Atardecer del 25 de agosto de 2017. Playa de Rompeculos, una de las que componen ese paraíso llamado Mazagón.
Las olas se recrean con la arena de kilómetros de playa virgen. Vienen, dibujan el límite de la orilla, juegan arrastrando conchas acá y allá, destruyen murallas de fortalezas construidas por palas de colores y cubos con moldes de almenas, refrescan pieles ya morenas, acarician cuerpos desnudos…
El sol –implacable hace unas horas, en su cenit- ha ido cambiando el vigor de sus rayos por un vestido de tonos rojizos que, con parsimonia y coqueteo, va colocando entre él y la línea marina del horizonte. Tras el mar y la playa, un telón de fondo que el tiempo –quizá 14 ó 15 mil años- ha modelado sobre sedimentos de arena; singulares acantilados con caprichosas ondulaciones y formas geométricas que rompen, a capricho, cárcavas. Uno intuye que alberga multitud de especies animales que esperan pacientemente que termine el verano y dejemos en paz su hábitat.
Una brisa llega del mar, coquetea con mi sombrero –otras veces se reviste de fuerza y lo arrastra- y sube acantilado arriba a encontrarse con la vegetación que se encarga de retener, con sus raíces, el frágil suelo: enebros, sabinas, aulagas, camarinas, pinos piñoneros…
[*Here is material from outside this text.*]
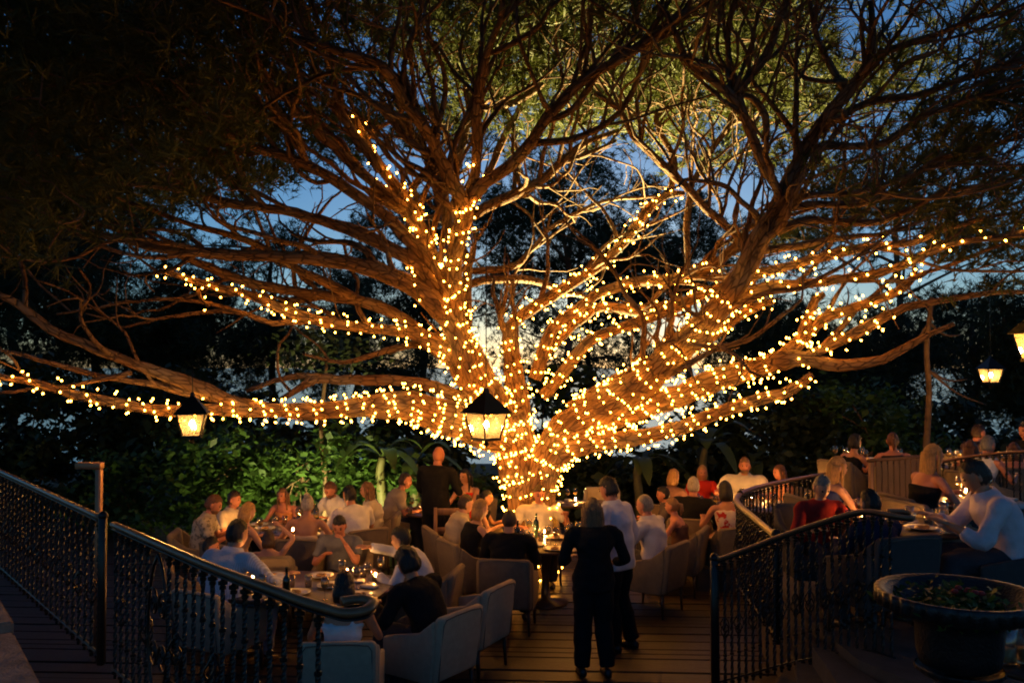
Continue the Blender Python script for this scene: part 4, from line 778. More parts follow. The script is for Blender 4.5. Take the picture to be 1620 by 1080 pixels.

En la arena hay multitud de pisadas de caminantes anónimos. Las olas van masajeando sus pies, humedeciéndolos y reblandeciendo la arena que cede lentamente hasta dejarse hundir. En los paseantes se aprecia una actitud de calma, serenidad, relajación… rostros afables, alejados de cualquier tipo de contaminación. Gozan del espectáculo y de la placidez del momento..
Un remanso de sosiego, de paz, muy alejado de aquel fuego que hace dos meses amenazaba con arrasarlo todo y convertirlo en un infierno. Hizo mucho daño, pero no como para destruir este paraíso. Menos mal.